Without the pictures, set down every line of the data exactly.

★ ★ ★

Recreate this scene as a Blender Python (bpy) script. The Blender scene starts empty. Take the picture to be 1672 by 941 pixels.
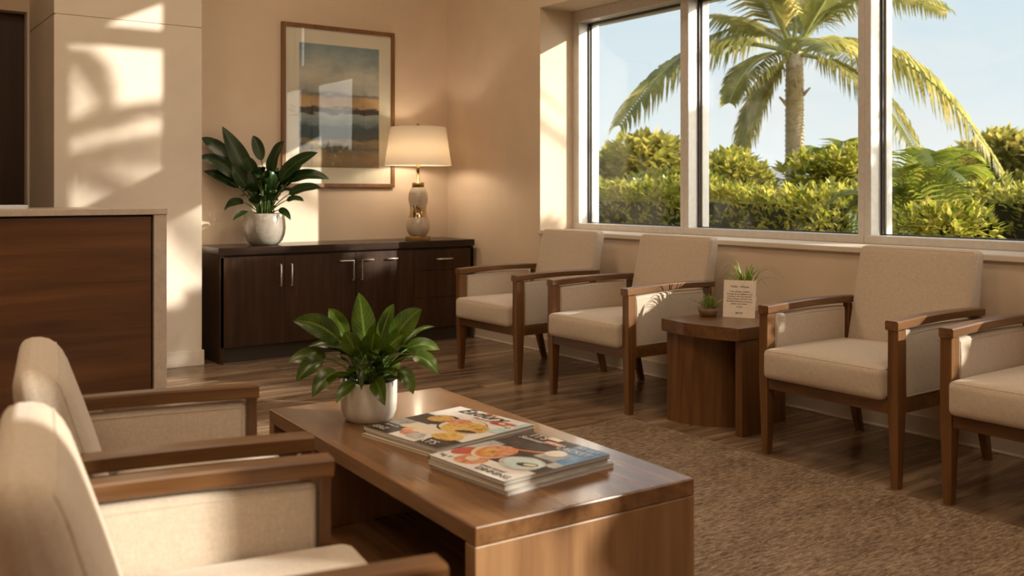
import bpy, bmesh, math, random
from mathutils import Vector, Matrix, noise
R = math.radians
rnd = random.Random(7)
SC = bpy.context.scene
COL = SC.collection

# ------------------------------------------------------------------ node helpers
def new_mat(name):
    m = bpy.data.materials.new(name); m.use_nodes = True
    nt = m.node_tree; nt.nodes.clear()
    out = nt.nodes.new('ShaderNodeOutputMaterial')
    b = nt.nodes.new('ShaderNodeBsdfPrincipled')
    nt.links.new(b.outputs[0], out.inputs[0])
    return m, nt, b, out
def nd(nt, t, **kw):
    n = nt.nodes.new(t)
    for k, v in kw.items():
        if k in n.inputs: n.inputs[k].default_value = v
        else: setattr(n, k, v)
    return n
def lk(nt, a, b): nt.links.new(a, b)
def ramp(nt, fac, stops, interp='LINEAR'):
    r = nt.nodes.new('ShaderNodeValToRGB'); r.color_ramp.interpolation = interp
    els = r.color_ramp.elements
    while len(els) < len(stops): els.new(0.5)
    for e, (p, c) in zip(els, stops): e.position = p; e.color = (*c, 1)
    lk(nt, fac, r.inputs[0]); return r
def bump(nt, h, b, strength=.2, dist=.002):
    n = nd(nt, 'ShaderNodeBump', Strength=strength, Distance=dist)
    lk(nt, h, n.inputs['Height']); lk(nt, n.outputs[0], b.inputs['Normal'])
def coords(nt, scale=(1, 1, 1), rot=(0, 0, 0), kind='Object'):
    t = nt.nodes.new('ShaderNodeTexCoord'); mp = nt.nodes.new('ShaderNodeMapping')
    mp.inputs['Scale'].default_value = scale; mp.inputs['Rotation'].default_value = rot
    lk(nt, t.outputs[kind], mp.inputs[0]); return mp.outputs[0]
def noise_n(nt, v, scale, detail=4, rough=.55, dist=0.):
    n = nd(nt, 'ShaderNodeTexNoise', Scale=scale, Detail=detail, Roughness=rough, Distortion=dist)
    lk(nt, v, n.inputs['Vector']); return n.outputs['Fac']

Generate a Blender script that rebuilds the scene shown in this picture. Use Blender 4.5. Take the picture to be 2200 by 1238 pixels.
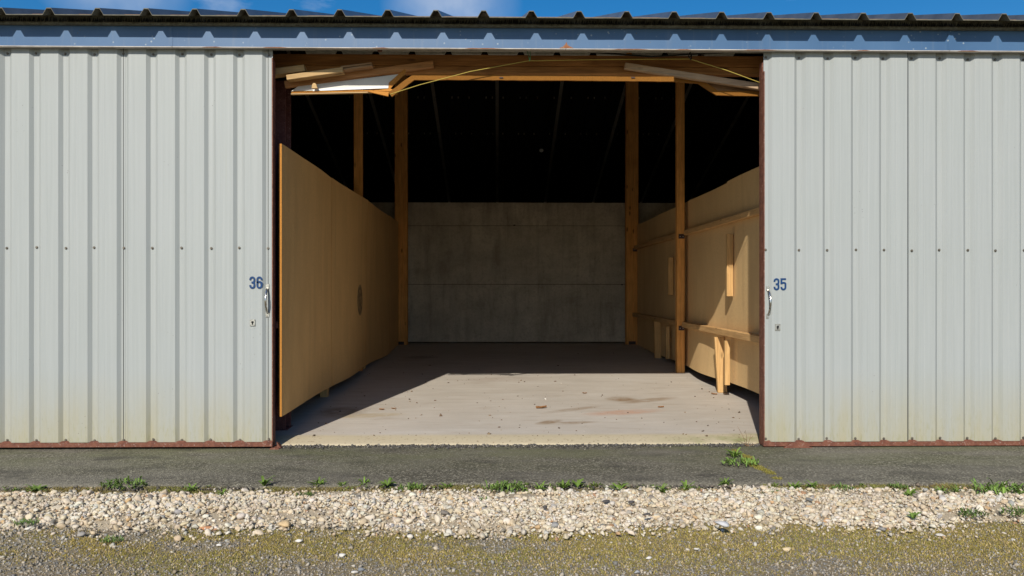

★ ★ ★

> FINISHED TASK
Recreate this scene as a Blender Python (bpy) script. The Blender scene starts empty. Take the picture to be 1672 by 941 pixels.
import bpy, bmesh, math, random
from mathutils import Vector, Matrix, noise
R = math.radians
rnd = random.Random(7)
SC = bpy.context.scene
COL = SC.collection

# ------------------------------------------------------------------ node helpers
def new_mat(name):
    m = bpy.data.materials.new(name); m.use_nodes = True
    nt = m.node_tree; nt.nodes.clear()
    out = nt.nodes.new('ShaderNodeOutputMaterial')
    b = nt.nodes.new('ShaderNodeBsdfPrincipled')
    nt.links.new(b.outputs[0], out.inputs[0])
    return m, nt, b, out
def nd(nt, t, **kw):
    n = nt.nodes.new(t)
    for k, v in kw.items():
        if k in n.inputs: n.inputs[k].default_value = v
        else: setattr(n, k, v)
    return n
def lk(nt, a, b): nt.links.new(a, b)
def ramp(nt, fac, stops, interp='LINEAR'):
    r = nt.nodes.new('ShaderNodeValToRGB'); r.color_ramp.interpolation = interp
    els = r.color_ramp.elements
    while len(els) < len(stops): els.new(0.5)
    for e, (p, c) in zip(els, stops): e.position = p; e.color = (*c, 1)
    lk(nt, fac, r.inputs[0]); return r
def bump(nt, h, b, strength=.2, dist=.002):
    n = nd(nt, 'ShaderNodeBump', Strength=strength, Distance=dist)
    lk(nt, h, n.inputs['Height']); lk(nt, n.outputs[0], b.inputs['Normal'])
def coords(nt, scale=(1, 1, 1), rot=(0, 0, 0), kind='Object'):
    t = nt.nodes.new('ShaderNodeTexCoord'); mp = nt.nodes.new('ShaderNodeMapping')
    mp.inputs['Scale'].default_value = scale; mp.inputs['Rotation'].default_value = rot
    lk(nt, t.outputs[kind], mp.inputs[0]); return mp.outputs[0]
def noise_n(nt, v, scale, detail=4, rough=.55, dist=0.):
    n = nd(nt, 'ShaderNodeTexNoise', Scale=scale, Detail=detail, Roughness=rough, Distortion=dist)
    lk(nt, v, n.inputs['Vector']); return n.outputs['Fac']

Generate a Blender script that rebuilds the scene shown in this picture. Use Blender 4.5. Take the picture to be 2200 by 1238 pixels.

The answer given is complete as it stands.